Le président américain Barack Obama s’est réjoui de l’évolution de la situation, déclarant que la mission internationale en Libye était «ciblée et en train de réussir». Son secrétaire à la Défense, Robert Gates, a accusé les forces du colonel El Gueddafi de «déplacer les corps des gens qu’il a tués pour les mettre sur les sites que nous avons attaqués», pour faire croire qu’il s’agit de civils tués par les alliés.
Le département d’Etat américain a de son côté loué les efforts de l’Union africaine (UA) pour tenter de trouver une solution négociée à la crise libyenne.
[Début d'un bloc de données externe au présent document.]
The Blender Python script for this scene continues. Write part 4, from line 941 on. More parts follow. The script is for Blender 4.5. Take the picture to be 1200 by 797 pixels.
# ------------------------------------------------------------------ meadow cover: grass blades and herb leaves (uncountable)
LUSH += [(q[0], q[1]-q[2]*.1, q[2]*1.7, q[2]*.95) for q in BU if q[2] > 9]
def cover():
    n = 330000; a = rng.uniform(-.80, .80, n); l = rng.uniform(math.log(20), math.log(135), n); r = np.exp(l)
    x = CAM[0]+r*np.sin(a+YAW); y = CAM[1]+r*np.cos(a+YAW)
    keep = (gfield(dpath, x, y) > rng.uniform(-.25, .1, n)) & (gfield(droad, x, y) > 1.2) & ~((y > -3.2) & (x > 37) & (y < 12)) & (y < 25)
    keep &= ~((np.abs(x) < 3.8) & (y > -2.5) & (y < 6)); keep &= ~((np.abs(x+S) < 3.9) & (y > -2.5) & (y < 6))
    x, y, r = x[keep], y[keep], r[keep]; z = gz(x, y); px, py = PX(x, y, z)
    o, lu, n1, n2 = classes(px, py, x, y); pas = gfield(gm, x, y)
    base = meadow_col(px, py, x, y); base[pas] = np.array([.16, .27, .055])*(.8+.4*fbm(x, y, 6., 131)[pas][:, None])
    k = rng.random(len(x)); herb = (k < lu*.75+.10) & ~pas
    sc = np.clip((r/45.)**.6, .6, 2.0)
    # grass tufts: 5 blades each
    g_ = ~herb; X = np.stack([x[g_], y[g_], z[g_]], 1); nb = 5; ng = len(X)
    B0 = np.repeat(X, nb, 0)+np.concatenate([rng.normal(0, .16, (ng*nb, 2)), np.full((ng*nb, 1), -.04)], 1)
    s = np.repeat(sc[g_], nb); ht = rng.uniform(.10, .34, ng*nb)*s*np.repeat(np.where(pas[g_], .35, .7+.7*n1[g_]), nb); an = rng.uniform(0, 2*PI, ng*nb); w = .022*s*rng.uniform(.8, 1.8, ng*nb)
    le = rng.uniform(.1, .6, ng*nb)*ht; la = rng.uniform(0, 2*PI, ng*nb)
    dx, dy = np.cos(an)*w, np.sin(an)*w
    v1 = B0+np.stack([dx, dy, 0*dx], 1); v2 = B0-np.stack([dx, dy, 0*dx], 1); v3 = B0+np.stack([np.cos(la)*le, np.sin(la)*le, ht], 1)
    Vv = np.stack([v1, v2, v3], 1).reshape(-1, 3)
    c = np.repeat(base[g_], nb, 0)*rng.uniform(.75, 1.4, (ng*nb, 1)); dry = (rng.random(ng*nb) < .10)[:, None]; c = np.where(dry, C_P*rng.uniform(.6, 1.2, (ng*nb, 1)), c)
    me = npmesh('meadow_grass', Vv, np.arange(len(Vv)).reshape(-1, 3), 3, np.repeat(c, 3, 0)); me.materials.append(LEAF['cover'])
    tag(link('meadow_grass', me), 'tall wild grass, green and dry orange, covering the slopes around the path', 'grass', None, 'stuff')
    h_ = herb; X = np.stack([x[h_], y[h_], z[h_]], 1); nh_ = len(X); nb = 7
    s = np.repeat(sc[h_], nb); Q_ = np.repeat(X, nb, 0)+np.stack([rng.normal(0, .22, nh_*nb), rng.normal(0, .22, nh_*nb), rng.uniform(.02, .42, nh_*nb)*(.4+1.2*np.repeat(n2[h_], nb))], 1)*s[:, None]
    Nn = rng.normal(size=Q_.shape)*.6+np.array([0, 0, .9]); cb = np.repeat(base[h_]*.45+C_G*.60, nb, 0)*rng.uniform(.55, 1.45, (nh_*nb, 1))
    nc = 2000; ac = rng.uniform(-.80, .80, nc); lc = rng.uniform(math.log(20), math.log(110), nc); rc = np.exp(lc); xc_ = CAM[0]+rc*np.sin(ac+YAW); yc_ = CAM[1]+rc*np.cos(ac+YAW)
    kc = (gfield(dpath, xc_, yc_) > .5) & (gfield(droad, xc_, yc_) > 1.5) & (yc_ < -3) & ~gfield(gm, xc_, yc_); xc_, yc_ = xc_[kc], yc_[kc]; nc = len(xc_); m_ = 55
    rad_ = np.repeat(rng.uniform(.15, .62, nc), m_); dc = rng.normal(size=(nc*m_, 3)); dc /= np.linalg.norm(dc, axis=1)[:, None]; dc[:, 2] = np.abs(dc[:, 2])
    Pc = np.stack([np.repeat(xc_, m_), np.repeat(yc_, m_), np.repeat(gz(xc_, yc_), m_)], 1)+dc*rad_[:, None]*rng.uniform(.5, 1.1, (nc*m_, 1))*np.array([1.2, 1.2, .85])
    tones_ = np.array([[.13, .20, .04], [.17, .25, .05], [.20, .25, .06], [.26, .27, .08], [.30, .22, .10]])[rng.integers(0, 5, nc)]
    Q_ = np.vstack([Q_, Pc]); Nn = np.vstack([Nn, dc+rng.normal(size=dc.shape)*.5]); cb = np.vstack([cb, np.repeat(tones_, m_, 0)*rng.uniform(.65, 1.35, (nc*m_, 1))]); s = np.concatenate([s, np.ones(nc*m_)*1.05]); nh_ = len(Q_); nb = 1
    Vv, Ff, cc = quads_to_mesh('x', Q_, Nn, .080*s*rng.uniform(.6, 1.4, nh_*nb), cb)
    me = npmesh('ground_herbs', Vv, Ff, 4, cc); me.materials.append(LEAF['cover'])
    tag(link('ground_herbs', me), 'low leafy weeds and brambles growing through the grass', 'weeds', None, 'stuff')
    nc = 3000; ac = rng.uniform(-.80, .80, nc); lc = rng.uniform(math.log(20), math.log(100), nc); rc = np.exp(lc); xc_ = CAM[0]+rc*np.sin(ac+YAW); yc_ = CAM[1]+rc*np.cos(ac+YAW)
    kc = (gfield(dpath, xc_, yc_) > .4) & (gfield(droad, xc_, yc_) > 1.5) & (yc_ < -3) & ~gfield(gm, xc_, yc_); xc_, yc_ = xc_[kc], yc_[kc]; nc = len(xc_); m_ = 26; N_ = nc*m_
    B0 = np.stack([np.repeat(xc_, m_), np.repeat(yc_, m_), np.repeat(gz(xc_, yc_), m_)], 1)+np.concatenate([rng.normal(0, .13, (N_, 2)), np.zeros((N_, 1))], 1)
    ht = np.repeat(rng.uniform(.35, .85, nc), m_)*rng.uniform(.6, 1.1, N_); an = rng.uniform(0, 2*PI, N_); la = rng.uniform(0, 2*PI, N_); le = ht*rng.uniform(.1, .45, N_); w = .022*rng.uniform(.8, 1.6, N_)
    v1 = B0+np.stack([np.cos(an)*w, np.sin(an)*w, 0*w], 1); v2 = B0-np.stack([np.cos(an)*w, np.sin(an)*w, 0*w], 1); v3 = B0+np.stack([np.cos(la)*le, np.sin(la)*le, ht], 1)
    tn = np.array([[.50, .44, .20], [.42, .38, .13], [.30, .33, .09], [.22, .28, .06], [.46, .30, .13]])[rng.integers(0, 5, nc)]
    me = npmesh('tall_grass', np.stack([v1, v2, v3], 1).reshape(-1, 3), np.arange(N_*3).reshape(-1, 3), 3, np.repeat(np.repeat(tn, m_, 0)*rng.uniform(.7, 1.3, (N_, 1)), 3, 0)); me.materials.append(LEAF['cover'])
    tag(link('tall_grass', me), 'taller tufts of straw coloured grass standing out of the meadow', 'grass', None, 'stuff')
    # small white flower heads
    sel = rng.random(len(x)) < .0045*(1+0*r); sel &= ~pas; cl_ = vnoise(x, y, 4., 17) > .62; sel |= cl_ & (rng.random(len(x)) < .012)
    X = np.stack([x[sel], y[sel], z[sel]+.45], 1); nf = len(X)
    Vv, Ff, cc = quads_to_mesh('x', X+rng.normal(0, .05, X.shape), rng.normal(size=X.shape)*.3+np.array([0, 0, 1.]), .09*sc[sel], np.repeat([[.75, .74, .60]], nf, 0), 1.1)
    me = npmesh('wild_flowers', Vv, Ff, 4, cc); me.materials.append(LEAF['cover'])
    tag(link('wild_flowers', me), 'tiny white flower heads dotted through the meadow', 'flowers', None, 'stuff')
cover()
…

Le régime libyen s’est d’ailleurs dit prêt à accepter le plan de l’organisation panafricaine prévoyant la cessation des combats et un dialogue en vue d’une «transition» démocratique. Mais les rebelles ont rejeté cette initiative, exigeant le départ du colonel El Gueddafi. Sur la conduite des opérations, des négociations se poursuivaient hier pour que l’Otan prenne toutes les opérations en main.
A l’approche d’une première réunion du groupe de contact demain à Londres, le président français Nicolas Sarkozy a annoncé une initiative franco-britannique en vue d’une solution politique. L’Italie, ancienne puissance coloniale, a annoncé qu’elle présenterait elle aussi un plan, qui prévoit un exil du colonel El Gueddafi.
«Même à l’intérieur du régime, il y a des gens qui travaillent à cette solution», a affirmé le ministre italien des Affaires étrangères, Franco Frattini. Le pape Benoît XVI a lancé un appel hier à la communauté internationale et à toutes les parties en présence pour l’ouverture «immédiate d’un dialogue» afin d’aboutir à un cessez-le-feu en Libye. Un bateau transportant près de 300 migrants africains est arrivé dans la nuit de samedi à dimanche dans le sud de l’Italie, la première embarcation en provenance de Libye depuis le début de la rébellion. D’autres étaient en route, et le pays, déjà confronté à un afflux massif passant par la Tunisie, redoutait une nouvelle vague encore plus importante.